Effects of Convection and Fracture Boundary Conditions on Heat Transfer Shape Factor in Fractured Geothermal Reservoirs

• Published in: Transport in porous media Vol. 125; no. 2; pp. 357 - 375
• Main Authors: Abbasi, Mahdi, Madani, Mohammad, Keshavarz Moraveji, Mostafa, Sharifi, Mohammad
• Format: Journal Article
• Language: English
• Published: Dordrecht Springer Netherlands 01.11.2018; Springer Nature B.V
• Subjects: Boundary conditions; Civil Engineering; Classical and Continuum Physics; Conduction heating; Dependent variables; Dimensionless numbers; Earth and Environmental Science; Earth Sciences; Exact solutions; Finite difference method; Finite element method; Fourier series; Geotechnical Engineering & Applied Earth Sciences; Heat transfer; Hydrogeology; Hydrology/Water Resources; Industrial Chemistry/Chemical Engineering; Matrix methods; Peclet number; Porous media; Shape factor; Time dependence; Heat transfer shape factor; Peclet number; Advection–conduction equation; Analytical solution
• ISSN: 0169-3913; 1573-1634
• DOI: 10.1007/s11242-018-1122-2

Advection–conduction equation (ACE) used to explain the combined conduction and convection mechanisms of heat transfer thorough porous media has received considerable attention with a wide range of applications in various disciplines.
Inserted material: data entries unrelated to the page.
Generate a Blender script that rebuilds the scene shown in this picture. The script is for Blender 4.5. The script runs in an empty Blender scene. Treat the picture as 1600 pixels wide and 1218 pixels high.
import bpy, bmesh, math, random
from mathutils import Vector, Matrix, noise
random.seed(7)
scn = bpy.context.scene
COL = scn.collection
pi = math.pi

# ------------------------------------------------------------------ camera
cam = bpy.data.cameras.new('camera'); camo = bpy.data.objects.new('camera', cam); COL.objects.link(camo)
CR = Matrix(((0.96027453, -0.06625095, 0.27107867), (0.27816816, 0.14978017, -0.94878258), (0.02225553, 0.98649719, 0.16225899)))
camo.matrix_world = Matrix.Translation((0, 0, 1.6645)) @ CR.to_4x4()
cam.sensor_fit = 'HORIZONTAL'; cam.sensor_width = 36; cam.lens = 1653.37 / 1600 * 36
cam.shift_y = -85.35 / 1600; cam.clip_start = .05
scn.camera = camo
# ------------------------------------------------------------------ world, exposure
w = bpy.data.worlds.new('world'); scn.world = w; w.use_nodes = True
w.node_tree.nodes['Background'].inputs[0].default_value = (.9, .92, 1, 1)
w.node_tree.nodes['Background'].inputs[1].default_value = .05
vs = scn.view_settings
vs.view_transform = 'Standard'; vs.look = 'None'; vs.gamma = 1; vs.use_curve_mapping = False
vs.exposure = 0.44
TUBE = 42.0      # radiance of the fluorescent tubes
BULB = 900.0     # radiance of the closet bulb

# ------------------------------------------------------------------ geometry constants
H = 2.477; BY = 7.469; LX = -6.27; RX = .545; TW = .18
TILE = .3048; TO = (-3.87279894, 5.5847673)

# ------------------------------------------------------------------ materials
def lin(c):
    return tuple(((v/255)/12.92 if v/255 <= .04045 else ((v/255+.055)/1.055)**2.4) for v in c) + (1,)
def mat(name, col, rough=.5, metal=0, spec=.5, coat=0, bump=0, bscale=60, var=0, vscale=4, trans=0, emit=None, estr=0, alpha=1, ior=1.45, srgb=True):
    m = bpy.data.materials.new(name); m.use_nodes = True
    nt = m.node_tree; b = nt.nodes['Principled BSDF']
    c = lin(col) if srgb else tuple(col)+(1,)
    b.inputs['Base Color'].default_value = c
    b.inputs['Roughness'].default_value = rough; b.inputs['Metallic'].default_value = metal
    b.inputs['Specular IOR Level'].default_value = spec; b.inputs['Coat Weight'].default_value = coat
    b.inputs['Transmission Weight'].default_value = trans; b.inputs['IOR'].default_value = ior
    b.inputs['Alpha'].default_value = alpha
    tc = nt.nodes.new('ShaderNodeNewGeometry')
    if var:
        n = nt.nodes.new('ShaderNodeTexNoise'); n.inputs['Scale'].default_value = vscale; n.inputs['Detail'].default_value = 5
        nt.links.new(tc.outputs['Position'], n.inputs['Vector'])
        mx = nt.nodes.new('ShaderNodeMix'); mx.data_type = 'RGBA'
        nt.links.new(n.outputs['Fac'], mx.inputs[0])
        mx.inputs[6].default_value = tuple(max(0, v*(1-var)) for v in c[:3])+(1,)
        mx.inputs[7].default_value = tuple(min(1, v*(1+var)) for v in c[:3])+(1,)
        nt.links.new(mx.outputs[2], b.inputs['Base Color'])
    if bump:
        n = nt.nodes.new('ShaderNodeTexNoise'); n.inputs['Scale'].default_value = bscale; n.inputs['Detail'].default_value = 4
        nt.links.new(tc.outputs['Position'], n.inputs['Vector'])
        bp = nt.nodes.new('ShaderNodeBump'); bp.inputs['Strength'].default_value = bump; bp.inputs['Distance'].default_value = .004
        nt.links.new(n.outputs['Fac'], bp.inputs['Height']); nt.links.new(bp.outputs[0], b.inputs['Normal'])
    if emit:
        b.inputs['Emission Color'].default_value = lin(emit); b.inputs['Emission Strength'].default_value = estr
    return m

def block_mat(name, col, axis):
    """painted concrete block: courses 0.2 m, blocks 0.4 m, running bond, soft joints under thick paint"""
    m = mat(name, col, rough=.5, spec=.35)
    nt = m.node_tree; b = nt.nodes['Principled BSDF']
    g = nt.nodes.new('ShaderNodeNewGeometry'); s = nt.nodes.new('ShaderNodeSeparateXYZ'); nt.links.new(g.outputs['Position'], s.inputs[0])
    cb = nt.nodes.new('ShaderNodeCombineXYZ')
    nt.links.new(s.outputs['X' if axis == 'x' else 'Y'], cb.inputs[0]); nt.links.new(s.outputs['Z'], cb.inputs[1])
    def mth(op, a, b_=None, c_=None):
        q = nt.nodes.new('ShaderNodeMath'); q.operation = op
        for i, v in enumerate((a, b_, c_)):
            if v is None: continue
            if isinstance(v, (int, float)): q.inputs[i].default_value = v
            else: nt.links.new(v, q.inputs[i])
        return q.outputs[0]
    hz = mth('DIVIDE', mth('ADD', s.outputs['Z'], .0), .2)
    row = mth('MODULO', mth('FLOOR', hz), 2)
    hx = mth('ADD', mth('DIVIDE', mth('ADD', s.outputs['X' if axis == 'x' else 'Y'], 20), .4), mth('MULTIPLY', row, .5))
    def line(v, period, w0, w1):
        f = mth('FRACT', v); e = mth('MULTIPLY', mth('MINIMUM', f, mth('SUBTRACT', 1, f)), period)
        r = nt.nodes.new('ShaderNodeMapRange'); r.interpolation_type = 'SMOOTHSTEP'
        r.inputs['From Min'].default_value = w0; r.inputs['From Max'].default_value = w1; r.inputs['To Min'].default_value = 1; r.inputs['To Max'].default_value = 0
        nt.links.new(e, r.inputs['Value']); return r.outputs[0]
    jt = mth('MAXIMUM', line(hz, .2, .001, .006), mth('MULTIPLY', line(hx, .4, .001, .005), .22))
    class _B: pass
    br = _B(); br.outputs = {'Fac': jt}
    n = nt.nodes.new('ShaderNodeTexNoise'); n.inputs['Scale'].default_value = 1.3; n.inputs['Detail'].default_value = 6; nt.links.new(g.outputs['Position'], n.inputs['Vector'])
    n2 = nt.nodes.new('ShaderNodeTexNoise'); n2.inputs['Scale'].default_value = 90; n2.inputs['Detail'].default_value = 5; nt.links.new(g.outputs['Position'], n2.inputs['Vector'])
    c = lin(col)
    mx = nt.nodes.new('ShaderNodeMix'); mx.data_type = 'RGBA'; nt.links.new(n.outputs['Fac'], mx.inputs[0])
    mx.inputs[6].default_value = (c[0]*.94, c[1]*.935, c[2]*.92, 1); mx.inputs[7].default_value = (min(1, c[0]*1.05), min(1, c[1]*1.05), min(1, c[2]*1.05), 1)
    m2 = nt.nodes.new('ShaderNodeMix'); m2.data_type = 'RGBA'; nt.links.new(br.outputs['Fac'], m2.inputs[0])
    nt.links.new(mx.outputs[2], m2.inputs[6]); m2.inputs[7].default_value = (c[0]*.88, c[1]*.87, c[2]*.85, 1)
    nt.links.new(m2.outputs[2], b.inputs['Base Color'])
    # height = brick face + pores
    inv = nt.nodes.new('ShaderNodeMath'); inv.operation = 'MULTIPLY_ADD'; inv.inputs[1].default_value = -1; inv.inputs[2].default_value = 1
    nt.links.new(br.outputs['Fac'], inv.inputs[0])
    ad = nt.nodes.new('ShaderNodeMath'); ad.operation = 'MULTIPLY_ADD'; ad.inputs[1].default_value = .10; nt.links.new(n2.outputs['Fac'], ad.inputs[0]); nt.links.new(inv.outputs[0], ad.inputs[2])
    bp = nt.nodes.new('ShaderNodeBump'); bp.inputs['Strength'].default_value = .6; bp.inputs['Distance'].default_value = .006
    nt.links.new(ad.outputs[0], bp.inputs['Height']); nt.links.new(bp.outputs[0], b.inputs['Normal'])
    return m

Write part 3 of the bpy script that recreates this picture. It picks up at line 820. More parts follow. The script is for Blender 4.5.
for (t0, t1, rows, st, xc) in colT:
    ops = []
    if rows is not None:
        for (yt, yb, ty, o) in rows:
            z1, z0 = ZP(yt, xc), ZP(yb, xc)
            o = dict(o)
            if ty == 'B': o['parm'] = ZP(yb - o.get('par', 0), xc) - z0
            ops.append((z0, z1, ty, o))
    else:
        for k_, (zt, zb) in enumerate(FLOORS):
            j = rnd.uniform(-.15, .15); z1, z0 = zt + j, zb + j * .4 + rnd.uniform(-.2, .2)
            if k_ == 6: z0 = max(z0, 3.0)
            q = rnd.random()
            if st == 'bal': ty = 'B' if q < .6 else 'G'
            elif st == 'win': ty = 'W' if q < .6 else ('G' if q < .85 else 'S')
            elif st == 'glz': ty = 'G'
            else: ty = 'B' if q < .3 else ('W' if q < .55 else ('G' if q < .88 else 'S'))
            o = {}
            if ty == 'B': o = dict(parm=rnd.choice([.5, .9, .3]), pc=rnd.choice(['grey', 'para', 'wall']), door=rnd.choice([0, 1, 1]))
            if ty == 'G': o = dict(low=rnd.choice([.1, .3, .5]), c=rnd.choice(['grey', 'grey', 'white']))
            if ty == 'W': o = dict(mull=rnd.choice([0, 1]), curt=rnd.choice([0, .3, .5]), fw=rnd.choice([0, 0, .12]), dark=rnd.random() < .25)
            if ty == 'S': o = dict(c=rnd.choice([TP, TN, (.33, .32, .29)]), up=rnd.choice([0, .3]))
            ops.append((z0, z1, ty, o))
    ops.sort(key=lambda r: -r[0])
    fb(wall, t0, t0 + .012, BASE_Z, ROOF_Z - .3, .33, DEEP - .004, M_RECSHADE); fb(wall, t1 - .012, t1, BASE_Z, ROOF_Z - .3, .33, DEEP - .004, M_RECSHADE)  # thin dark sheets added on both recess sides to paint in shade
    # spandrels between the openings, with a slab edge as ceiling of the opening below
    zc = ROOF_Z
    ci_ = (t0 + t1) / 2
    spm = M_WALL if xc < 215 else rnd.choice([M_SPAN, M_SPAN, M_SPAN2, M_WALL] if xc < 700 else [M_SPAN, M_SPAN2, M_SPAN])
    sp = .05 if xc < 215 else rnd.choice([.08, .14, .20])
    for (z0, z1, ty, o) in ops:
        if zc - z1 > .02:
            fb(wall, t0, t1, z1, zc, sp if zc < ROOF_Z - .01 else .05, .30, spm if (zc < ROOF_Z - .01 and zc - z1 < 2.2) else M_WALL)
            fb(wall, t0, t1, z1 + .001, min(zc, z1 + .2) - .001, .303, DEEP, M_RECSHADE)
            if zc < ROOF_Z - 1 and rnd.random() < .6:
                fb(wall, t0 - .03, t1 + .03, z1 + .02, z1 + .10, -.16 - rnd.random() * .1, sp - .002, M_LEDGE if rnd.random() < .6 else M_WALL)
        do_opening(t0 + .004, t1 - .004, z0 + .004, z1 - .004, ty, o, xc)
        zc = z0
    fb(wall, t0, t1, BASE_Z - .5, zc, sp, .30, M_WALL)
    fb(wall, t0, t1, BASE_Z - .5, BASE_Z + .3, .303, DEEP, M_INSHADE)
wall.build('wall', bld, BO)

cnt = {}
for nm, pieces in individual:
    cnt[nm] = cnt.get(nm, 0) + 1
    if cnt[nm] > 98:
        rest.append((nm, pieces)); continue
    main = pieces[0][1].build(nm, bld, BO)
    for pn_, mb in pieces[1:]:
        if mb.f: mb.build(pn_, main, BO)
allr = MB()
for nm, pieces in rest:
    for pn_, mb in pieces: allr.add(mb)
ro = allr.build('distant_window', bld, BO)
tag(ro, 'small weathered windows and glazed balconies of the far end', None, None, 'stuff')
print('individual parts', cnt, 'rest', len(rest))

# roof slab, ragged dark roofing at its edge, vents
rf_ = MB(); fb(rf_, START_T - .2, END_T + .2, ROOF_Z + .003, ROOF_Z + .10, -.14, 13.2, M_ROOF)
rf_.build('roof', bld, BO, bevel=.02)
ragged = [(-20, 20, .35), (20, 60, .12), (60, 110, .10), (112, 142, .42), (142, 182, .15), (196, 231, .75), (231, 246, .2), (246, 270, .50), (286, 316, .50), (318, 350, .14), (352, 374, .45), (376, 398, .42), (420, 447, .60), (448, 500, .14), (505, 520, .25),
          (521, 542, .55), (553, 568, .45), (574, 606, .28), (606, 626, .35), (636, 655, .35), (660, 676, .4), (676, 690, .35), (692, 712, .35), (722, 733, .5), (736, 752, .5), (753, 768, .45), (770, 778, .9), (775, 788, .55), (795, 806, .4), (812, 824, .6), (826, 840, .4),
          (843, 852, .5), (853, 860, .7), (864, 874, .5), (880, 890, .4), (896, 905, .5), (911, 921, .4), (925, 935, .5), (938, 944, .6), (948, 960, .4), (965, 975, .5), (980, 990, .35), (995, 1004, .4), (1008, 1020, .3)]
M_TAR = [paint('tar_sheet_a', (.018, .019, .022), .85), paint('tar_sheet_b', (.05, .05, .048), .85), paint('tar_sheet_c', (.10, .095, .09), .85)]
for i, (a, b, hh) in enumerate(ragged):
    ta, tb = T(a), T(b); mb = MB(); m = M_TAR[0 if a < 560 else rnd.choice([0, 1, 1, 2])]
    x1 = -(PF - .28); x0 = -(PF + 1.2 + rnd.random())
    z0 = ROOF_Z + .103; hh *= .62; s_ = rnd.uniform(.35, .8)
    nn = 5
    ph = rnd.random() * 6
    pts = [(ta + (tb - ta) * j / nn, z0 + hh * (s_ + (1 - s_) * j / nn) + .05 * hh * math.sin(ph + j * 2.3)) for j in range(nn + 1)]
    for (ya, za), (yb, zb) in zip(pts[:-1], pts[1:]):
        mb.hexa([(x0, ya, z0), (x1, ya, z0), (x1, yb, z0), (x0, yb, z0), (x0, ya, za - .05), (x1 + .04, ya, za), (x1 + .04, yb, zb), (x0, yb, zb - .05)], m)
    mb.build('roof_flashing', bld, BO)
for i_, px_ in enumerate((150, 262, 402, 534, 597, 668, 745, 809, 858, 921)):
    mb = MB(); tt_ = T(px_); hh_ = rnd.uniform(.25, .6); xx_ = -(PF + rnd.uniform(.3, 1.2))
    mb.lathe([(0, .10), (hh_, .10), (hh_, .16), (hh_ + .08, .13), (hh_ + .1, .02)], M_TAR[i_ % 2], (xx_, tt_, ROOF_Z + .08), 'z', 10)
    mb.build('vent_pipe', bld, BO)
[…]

The present study concentrates on developing a generalized analytical solution to ACE through incorporation of Fourier series and a new dependent variable for the problem of heat transfer through porous media in one-dimensional finite spatial region assuming transient boundary conditions. Then, assuming that a fracture acts as the time-dependent boundary condition, an analytical solution is obtained for a typical fractured porous medium. Based on the analytical solution, heat transfer shape factor is also obtained, on which the effects of governing parameters of matrix block such as Peclet number are investigated throughout transient and pseudo-steady-state (PSS) periods for the first time. Moreover, a correlation is generated to estimate the PSS heat transfer shape factor in terms of dimensionless time and Peclet number for constant concentration and linearly ascending temperature boundary conditions. Additionally, the numerical finite difference and finite element methods were utilized to validate the analytical solution results. The results demonstrated that the obtained generalized analytical solution can be regarded as a reliably excellent and accurate mathematical lever to describe the heat transfer phenomenon through porous media subject to determine transient boundary conditions and also to verify numerical results.